[Lines of data]
--------------------

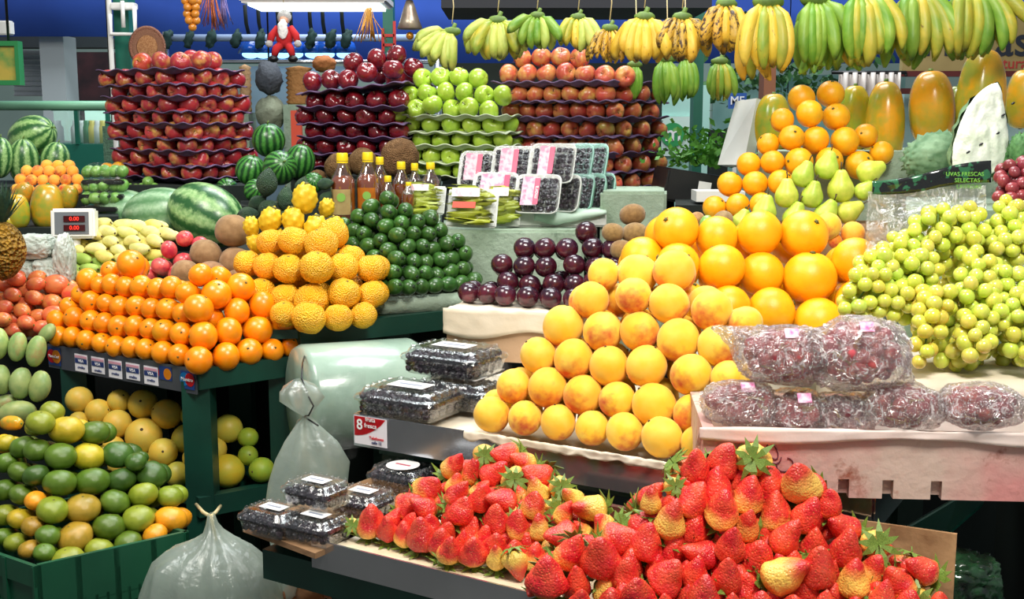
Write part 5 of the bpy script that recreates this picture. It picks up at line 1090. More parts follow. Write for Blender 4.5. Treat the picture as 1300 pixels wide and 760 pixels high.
# standing foam trays of berries, wrapped and labelled ---------------------------------------------------------------
m_teal = plain('tinted_foam', '#a9d4c6', .4, c2='#8cc4b4', nscale=8); m_lab1 = plain('pink_print_label', '#cdbcc6', .35, c2='#c97a9c', nscale=60, lo=.45, hi=.6); m_mag = plain('magenta_print', '#c9285e', .35)
def berry_tray(px, py, Y, w, h, yaw, lean, teal, lab, label):
    t = empty('berry_pack', at(px, py, Y), label, 'berry pack', 'wrapped foam trays of blackberries', (-lean, 0, yaw))
    def rr_ring(bm, sx, sz, y, rad=.022):
        P = []
        for (cx, cz, a0) in ((sx - rad, sz - rad, 0), (-sx + rad, sz - rad, PI / 2), (-sx + rad, -sz + rad, PI), (sx - rad, -sz + rad, 1.5 * PI)):
            for i in range(6): a = a0 + PI / 2 * i / 5; P.append(bm.verts.new((cx + rad * math.cos(a), y, cz + rad * math.sin(a))))
        return P
    bm = bmesh.new(); S = [rr_ring(bm, w * .44, h * .42, .026), rr_ring(bm, w * .5, h * .5, .0), rr_ring(bm, w * .48, h * .48, -.002), rr_ring(bm, w * .42, h * .40, .023)]
    for a, b in zip(S, S[1:]):
        for i in range(24): bm.faces.new((a[i], a[(i + 1) % 24], b[(i + 1) % 24], b[i]))
    bm.faces.new(S[0]); bm.faces.new(S[-1]); obj('foam_tray', bm_mesh(bm, 'foam_tray', m_teal if teal else M['foam_white']), t)
    rnd = random.Random(int(px * 3 + py)); bm = bmesh.new(); ico = bmesh.new(); bmesh.ops.create_icosphere(ico, subdivisions=1, radius=.0095)
    nx, nz = max(2, int(w * .86 / .016)), max(2, int(h * .84 / .016))
    for i in range(nx):
        for k in range(nz):
            c = Vector((-w * .42 + w * .84 * (i + .5) / nx + rnd.uniform(-.002, .002), .006 + rnd.uniform(-.004, .003), -h * .41 + h * .82 * (k + .5) / nz + rnd.uniform(-.002, .002)))
            mp_ = [bm.verts.new(v.co + c) for v in ico.verts]
            for f in ico.faces: bm.faces.new([mp_[v.index] for v in f.verts])
    ico.free(); b_ = obj('blackberries', bm_mesh(bm, 'blackberries', m_bb), None, t.location, (-lean, 0, yaw)); tag(b_, 'blackberries inside the ' + label.replace('standing berry pack', 'standing pack'), 'blackberries', None, 'stuff')
    bm = grid_sheet(16, 12, lambda a, b: Vector(((a - .5) * w * .98, -.006 - .004 * math.sin(PI * a) * math.sin(PI * b) + .002 * noise.noise(Vector((a * 9, b * 9, px))), (b - .5) * h * .98)))
    obj('film_wrap', bm_mesh(bm, 'film_wrap', F_thin), t)
    if lab:
        lw = w * lab[0]; lx = w * lab[1]; o_ = obj('label_sheet', bm_mesh(grid_sheet(8, 6, lambda a, b: Vector((lx + (a - .5) * lw, -.0125 - .002 * noise.noise(Vector((a * 4, b * 4, px))), (b - .45) * h * .72))), 'label_sheet', m_lab1), t)
        obj('magenta_band', bm_mesh(box((lx + lw * .5 - .012, -.0155, -h * .30), (lx + lw * .5 + .004, -.0145, h * .36)), 'magenta_band', m_mag, smooth=False), o_)
        if lab[2]: text('lettering', 'mora', .018, m_txt, o_, (lx + lw * .5 - .004, -.0160, .0), (PI / 2, -PI / 2, 0))
    return t
SBP = 'standing berry pack '
for i, (px, py, Y, w, h, yaw, lean, teal, lab, lb) in enumerate((
    (745, 206, 3.62, .13, .125, -.45, .42, True, None, 'hindmost in the upper tier'), (726, 207, 3.57, .13, .125, -.45, .42, True, None, 'second from the back, upper tier'),
    (700, 207, 3.50, .145, .125, -.35, .42, False, (.30, -.10, False), 'with magenta label, foremost in upper tier'), (652, 209, 3.56, .14, .12, -.30, .42, False, (.38, -.10, False), 'in the middle of the upper tier'), (606, 215, 3.60, .12, .12, -.28, .42, False, (.42, -.1, False), 'upper tier, beside the green apples'),
    (760, 242, 3.60, .10, .115, -.5, .36, True, None, 'lower tier, hindmost beside the apples'), (748, 243, 3.55, .10, .115, -.5, .36, True, None, 'lower tier, second from the back'), (733, 244, 3.51, .10, .115, -.5, .36, True, None, 'lower tier, third from the back'), (714, 245, 3.47, .11, .115, -.45, .36, False, None, 'lower tier, fourth from the back'),
    (682, 246, 3.42, .14, .12, -.35, .40, False, (.36, -.14, True), 'lower tier, with upright lettering on magenta'), (628, 240, 3.47, .14, .11, -.25, .5, False, (.6, 0, False), 'lower tier, behind the yellow fruit packs'))):
    berry_tray(px, py, Y, w, h, yaw, lean, teal, lab, SBP + lb)
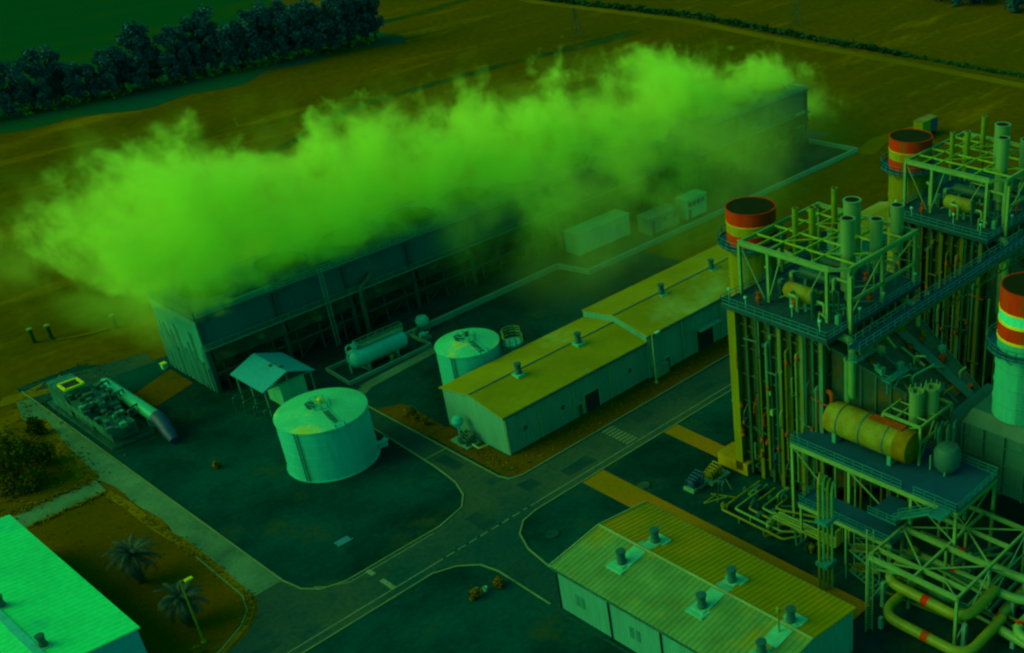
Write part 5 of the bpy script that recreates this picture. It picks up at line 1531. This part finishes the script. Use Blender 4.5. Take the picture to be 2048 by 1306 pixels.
# ------------------------------------------------------------------ small things
for (x, y, s, lb_) in ((58.0, 164.6, .7, "small dry orange shrub alone in the dark tank yard"), (62.9, 108.0, .9, "dry orange shrub at the left of the lower yard pair"), (66.0, 107.6, .9, "dry orange shrub at the right of the lower yard pair"), (84.6, 152.4, 1.5, "tall dry orange shrub in the lane beside the long building"), (84.8, 149.4, .9, "low dry orange shrub in the lane beside the long building"), (35.6, 127.2, .8, "small dry orange shrub near the lamp post base")):
    t = thing("dry_shrub", lb_, "shrub", (x, y, 0), "dry orange shrubs")
    lm = leaf_mesh("foliage", 320, s, s, .05, s*1.5, int(x*10), .22, 8)
    lm.v = [(a+x, b_+y, c_) for a, b_, c_ in lm.v]
    lm.build("foliage", M_ORANGE, t)
    MB().tube([(x, y, 0), (x+.05, y, s)], [.08, .03], 6).build("stem", M_BARK, t)
def flat_thing(name, label, cat, x, y, mb, m): return tag(mb.build(name, m, loc=(x, y, 0)), label, cat)
c = MB().box(58.2, 60.2, 132.2, 133.4, .02, .09)
for i in range(5): c.box(58.3+i*.4, 58.45+i*.4, 132.3, 133.3, .091, .12)
c.box(58.0, 60.4, 132.0, 132.2, .02, .16)
flat_thing("drain_grate", "blue-grey drain grate set in the tank yard", "drain", 59.2, 132.8, c, mat("drain_metal", (.01, .17, .27), .5))
for x, y, lb_ in ((78.0, 110.4, "round manhole cover on the kerbed island by the warehouse"), (94.2, 108.6, "round manhole cover beside the tan path")):
    flat_thing("manhole_cover", lb_, "manhole", x, y, MB().lathe((x, y, .02), [(.95, 0), (.95, .16), (.75, .18), (.7, .14), (.1, .14)], 20), M_ROAD)
c = thing("marker_stake", "pale bucket beside the dry orange shrubs", "bucket", (64.6, 108.2, 0))
MB().lathe((64.6, 108.2, .02), [(.22, 0), (.3, .6), (.26, .6), (.2, .1)], 14).build("body", M_LAMP, c, smooth=True)
MB().tube([(64.33, 108.2, .6), (64.4, 108.2, .82), (64.6, 108.2, .9), (64.8, 108.2, .82), (64.87, 108.2, .6)], .02, 6).build("handle", M_VENT, c)
c.name = "bucket"
for i, (x, y, h) in enumerate(((58.6, 231.6, 2.6), (61.2, 230.6, 2.6), (70.6, 225.6, 2.4))):
    t = thing("well_post", ("leftmost of the two paired dark posts in the dry field", "right-hand one of the two paired dark posts in the dry field", "lone dark post in the dry field left of the cooling tower")[i], "post", (x, y, 0), "dark posts in the dry field")
    MB().lathe((x, y, 0), [(.42, 0), (.36, .2), (.34, h), (.1, h+.05)], 12).build("body", M_DITCH, t, smooth=True)
    MB().lathe((x, y, h+.052), [(.5, 0), (.5, .25), (.1, .32)], 12).build("cap", M_PIPEY, t, smooth=True)
struct("dirt_mound", MB().strip([(61.5, 229.3), (64, 227.6), (67, 226.6), (69.6, 226.2)], .8, -.1, .2), M_TRACK)
struct("pale_dirt", MB().sheet([(44.5, 211.5), (49, 210.6), (52.5, 209.8), (54, 211.4), (51, 212.2), (53.4, 214.5), (49.5, 213.4), (46.8, 214.6)], .06), M_TRACK)
struct("access_strip", MB().sheet([(49.6, 207.2), (68.6, 206.2), (69, 211), (49.6, 216)], .045), M_ROAD)
struct("earth_patch", MB().sheet([(60.6, 197.6), (68.8, 201.2), (68.8, 193.2), (61, 190.4)], .05), M_PLOT)
t = thing("cabinet_box", "small bright cabinet at the foot of the cooling tower's end wall", "cabinet", (68.2, 202.4, 0))
MB().box(68.0, 68.8, 202.0, 202.8, 0, 1.0).build("body", M_LAMP, t)
MB().box(67.9, 68.9, 201.9, 202.9, 1.003, 1.1).build("lid", M_YELLOW, t)
t = thing("box_trailer", "white box trailer parked beyond the farther banded stack", "trailer", (256, 164, 0))
MB().box(250.5, 257.5, 163, 166, 1.1, 4.6).build("body", M_BAND, t)
MB().box(250.4, 257.6, 162.9, 166.1, 4.603, 4.72).build("roof", M_DRUM, t)
MB().box(254.5, 257.4, 162.86, 162.997, 1.2, 4.4).build("end_door", M_BLUE, t)
for x in (251.5, 253, 256.5):
    MB().lathe((x, 163.1, .55), [(.1, 0), (.5, .02), (.55, .1), (.55, .5), (.1, .55)], 14, 'Y').build("wheel", M_BLACK, t)
for i, (x, y, h, lb_) in enumerate(((330.4, 270.8, 16, "faint lattice pylon in the far field at the top right"), (271, 320.6, 10, "shorter faint lattice pylon by the end of the dark ditch"))):
    t = thing("lattice_pylon", lb_, "pylon", (x, y, 0))
    c = MB(); w = 1.6
    for sx in (-1, 1):
        for sy in (-1, 1): c.beam((x+sx*w, y+sy*w, 0), (x+sx*.25, y+sy*.25, h), .09)
    for kk in range(6):
        a, b_ = kk/6, (kk+1)/6
        wa, wb2 = w*(1-a)+.25*a, w*(1-b_)+.25*b_
        for sx, sy, tx, ty in ((-1, -1, 1, -1), (1, -1, 1, 1), (1, 1, -1, 1), (-1, 1, -1, -1)):
            c.beam((x+sx*wa, y+sy*wa, h*a), (x+tx*wb2, y+ty*wb2, h*b_), .08)
    c.build("mast", M_TFRAME, t)
    c = MB()
    for z in (h*.72, h*.88): c.beam((x-2.2, y-1.6, z), (x+2.2, y+1.6, z), .16)
    c.build("cross_arm", M_TFRAME, t)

--------------------

• **EXERCISE REQUIREMENTS**
Look through the records and gather each line with the word "that".

• **RESULT OF THE EXERCISE**
Write part 5 of the bpy script that recreates this picture. It picks up at line 1090. More parts follow. Write for Blender 4.5. Treat the picture as 1300 pixels wide and 760 pixels high.
Write part 5 of the bpy script that recreates this picture. It picks up at line 1531. This part finishes the script. Use Blender 4.5. Take the picture to be 2048 by 1306 pixels.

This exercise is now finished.